Con esto me refiero a que necesitamos dejar de plantear el aumento de la vida como una situación a la que responder con políticas de austeridad y que plantean el retraso de la jubilación como una tortura necesaria, como una suerte de castigo por vivir demasiado. Si es así como lo entendemos, deberemos preguntarnos qué es lo que funciona tan mal en el diseño de los empleos y de los puestos de trabajos como para que lo consideremos una tortura necesaria: los horarios, los descansos o su inexistencia, el excesivo control, las exigencias absurdas, las formas de concebir la entrega a trabajos que son insatisfactorios y por qué lo son, la inexistente conciliación entre vida personal, laboral y familiar. Las empresas deberán invertir en sus departamentos de relaciones laborales para encontrar los medios que mejoren una situación que ahora mismo no es buena ni positiva para personas de ninguna edad.

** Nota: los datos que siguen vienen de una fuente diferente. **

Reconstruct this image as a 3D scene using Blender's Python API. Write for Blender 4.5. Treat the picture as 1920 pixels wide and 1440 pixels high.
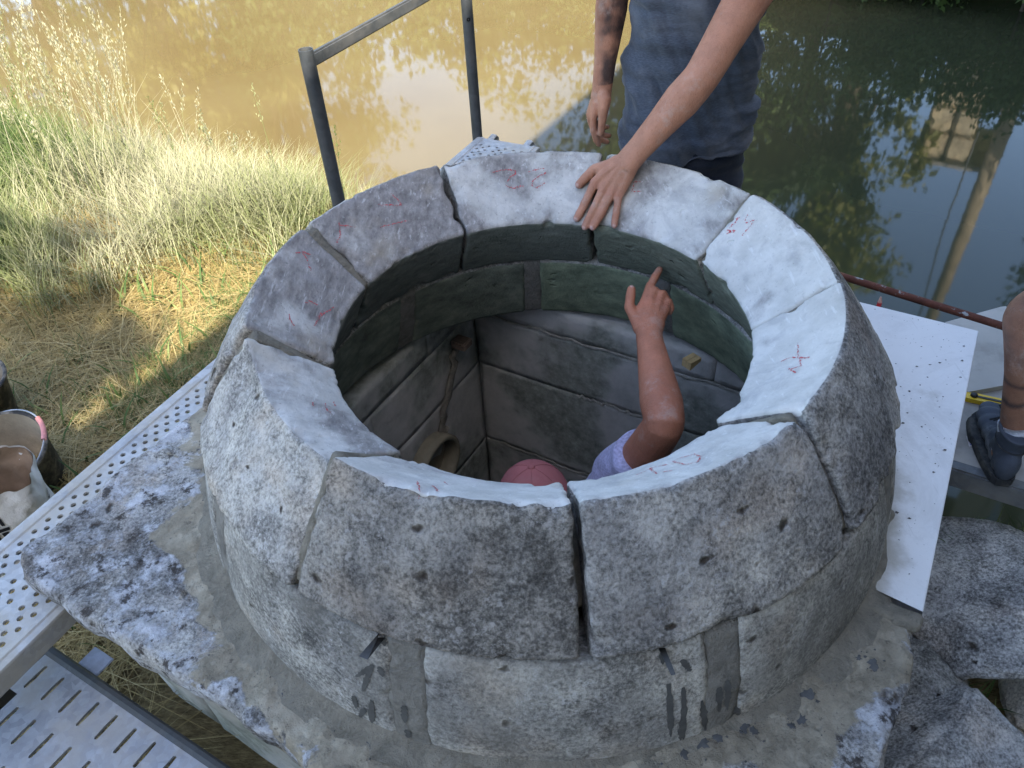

Nuestro modelo laboral no es amistoso para las personas mayores, pero tampoco lo es para los jóvenes. Cuando una persona aún joven desea jubilarse, preguntémonos por qué. Trabajamos demasiadas horas y con un coste personal y psicológico muy elevado. Nuestras expectativas laborales, de forma general, son bajas e insatisfactoria, lo que está señalando problemas de gran calado.
Desde el punto de vista individual, sin duda necesitaremos reflexionar sobre cómo aprovechar o hacer más de este regalo que es el vivir más años. Una de las cuestiones clave también será cómo la dimensión estructural y la individual van a dialogar entre sí para dar lugar a acuerdos que satisfagan a ambas partes (primando siempre el bienestar social). No nos olvidemos de que la longevidad positiva no se trata solo de vivir más años, sino en la calidad de vida de estos. No solo en la dimensión de la salud física, sino también en la psicológica y la social.